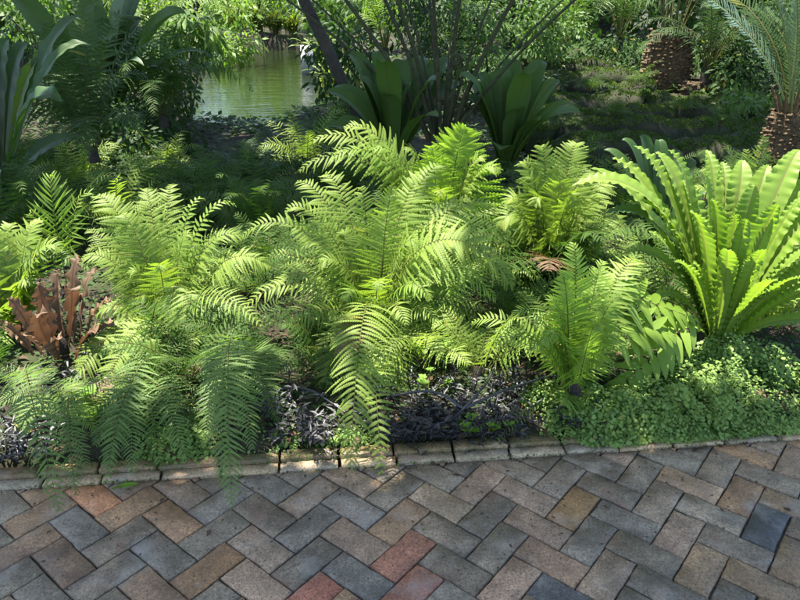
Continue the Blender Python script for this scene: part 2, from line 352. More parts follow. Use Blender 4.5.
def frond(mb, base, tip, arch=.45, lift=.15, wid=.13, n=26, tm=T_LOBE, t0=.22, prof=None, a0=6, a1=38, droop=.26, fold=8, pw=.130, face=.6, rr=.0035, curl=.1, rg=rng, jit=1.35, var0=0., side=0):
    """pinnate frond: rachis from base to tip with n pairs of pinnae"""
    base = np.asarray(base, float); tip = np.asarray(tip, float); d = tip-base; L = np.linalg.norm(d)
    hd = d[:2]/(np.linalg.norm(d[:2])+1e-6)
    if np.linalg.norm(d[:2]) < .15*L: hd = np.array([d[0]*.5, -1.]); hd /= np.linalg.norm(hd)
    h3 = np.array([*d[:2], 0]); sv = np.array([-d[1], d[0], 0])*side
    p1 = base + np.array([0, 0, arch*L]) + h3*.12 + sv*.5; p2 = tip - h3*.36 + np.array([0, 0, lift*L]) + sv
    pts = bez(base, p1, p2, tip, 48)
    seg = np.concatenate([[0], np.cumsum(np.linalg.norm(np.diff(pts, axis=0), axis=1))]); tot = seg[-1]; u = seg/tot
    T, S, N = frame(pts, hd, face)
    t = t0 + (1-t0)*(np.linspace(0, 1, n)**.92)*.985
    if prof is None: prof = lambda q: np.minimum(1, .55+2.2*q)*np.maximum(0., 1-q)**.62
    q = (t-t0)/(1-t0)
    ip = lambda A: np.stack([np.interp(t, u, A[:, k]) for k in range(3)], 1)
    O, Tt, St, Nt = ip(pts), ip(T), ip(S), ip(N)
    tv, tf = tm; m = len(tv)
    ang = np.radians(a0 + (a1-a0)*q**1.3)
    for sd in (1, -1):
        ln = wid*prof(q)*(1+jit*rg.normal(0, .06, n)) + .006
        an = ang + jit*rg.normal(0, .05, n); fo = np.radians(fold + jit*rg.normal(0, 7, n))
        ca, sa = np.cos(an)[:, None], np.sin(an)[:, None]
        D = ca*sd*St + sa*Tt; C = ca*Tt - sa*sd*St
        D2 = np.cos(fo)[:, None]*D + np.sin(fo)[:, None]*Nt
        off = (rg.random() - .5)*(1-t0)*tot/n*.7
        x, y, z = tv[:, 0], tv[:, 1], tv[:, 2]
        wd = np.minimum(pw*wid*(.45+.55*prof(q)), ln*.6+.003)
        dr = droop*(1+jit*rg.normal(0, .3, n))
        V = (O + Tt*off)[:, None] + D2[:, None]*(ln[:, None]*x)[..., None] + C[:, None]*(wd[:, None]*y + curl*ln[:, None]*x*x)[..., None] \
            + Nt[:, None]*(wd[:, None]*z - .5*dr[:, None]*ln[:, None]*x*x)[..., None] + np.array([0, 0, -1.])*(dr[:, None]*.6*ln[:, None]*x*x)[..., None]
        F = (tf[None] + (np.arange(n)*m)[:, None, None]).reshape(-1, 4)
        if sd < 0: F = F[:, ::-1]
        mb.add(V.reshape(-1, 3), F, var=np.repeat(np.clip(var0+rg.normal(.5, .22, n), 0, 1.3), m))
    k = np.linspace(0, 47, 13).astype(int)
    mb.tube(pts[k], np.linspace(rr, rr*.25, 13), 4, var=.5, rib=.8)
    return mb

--

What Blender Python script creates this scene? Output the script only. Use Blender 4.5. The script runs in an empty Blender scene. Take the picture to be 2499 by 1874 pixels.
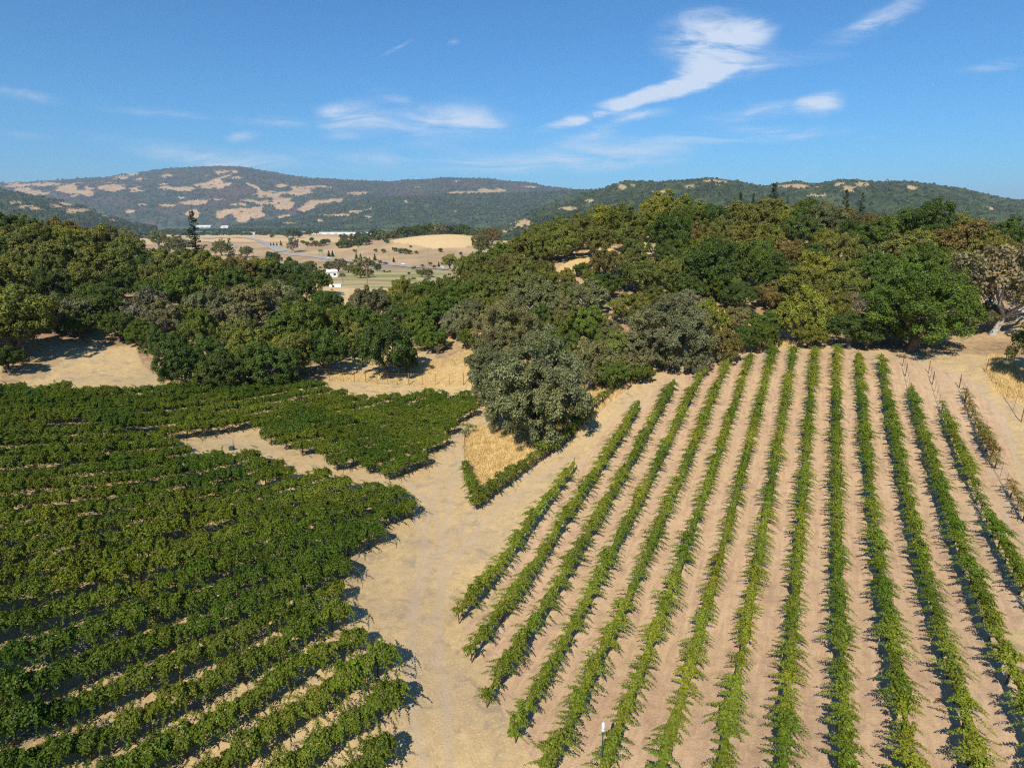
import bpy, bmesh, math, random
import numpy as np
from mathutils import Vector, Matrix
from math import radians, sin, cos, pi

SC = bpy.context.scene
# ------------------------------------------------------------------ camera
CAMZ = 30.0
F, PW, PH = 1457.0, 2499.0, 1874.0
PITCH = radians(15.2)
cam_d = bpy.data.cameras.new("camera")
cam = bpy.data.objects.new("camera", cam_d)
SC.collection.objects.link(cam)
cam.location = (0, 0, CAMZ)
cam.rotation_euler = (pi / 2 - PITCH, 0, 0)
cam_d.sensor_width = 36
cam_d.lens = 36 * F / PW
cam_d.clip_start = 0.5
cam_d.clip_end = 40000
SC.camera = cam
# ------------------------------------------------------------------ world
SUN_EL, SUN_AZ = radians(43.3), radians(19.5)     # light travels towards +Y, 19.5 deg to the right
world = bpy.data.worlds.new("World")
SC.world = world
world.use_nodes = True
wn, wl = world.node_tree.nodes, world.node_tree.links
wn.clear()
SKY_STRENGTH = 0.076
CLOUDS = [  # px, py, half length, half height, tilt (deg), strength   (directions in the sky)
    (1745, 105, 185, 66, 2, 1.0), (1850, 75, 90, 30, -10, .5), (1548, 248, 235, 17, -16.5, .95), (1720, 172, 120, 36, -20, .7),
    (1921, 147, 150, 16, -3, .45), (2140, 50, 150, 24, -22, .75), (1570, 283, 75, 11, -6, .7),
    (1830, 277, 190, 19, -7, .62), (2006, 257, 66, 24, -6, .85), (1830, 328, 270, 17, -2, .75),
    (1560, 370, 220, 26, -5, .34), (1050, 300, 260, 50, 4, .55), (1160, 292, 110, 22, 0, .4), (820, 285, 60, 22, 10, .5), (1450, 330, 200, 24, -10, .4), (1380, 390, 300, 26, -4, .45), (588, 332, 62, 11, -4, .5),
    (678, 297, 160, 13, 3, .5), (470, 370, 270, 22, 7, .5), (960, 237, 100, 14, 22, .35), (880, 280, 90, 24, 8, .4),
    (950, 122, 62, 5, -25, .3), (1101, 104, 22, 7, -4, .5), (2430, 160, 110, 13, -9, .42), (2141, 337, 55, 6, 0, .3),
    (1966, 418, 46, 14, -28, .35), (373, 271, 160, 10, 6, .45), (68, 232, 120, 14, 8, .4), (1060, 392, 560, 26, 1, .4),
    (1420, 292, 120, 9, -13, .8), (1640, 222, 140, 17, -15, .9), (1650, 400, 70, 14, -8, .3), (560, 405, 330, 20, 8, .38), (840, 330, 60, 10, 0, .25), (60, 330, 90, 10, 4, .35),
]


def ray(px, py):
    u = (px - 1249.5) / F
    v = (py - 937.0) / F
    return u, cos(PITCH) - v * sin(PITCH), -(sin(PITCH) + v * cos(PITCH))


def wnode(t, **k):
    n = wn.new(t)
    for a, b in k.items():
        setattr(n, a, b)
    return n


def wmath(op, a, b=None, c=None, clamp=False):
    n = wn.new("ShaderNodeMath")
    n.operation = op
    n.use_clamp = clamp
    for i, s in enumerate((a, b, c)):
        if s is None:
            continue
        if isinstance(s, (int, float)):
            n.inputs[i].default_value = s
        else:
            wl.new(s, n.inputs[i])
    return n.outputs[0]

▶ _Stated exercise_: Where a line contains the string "this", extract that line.

▶ _Result below_:
Continue the Blender Python script for this scene: part 2, from line 352. More parts follow. Use Blender 4.5.
What Blender Python script creates this scene? Output the script only. Use Blender 4.5. The script runs in an empty Blender scene. Take the picture to be 2499 by 1874 pixels.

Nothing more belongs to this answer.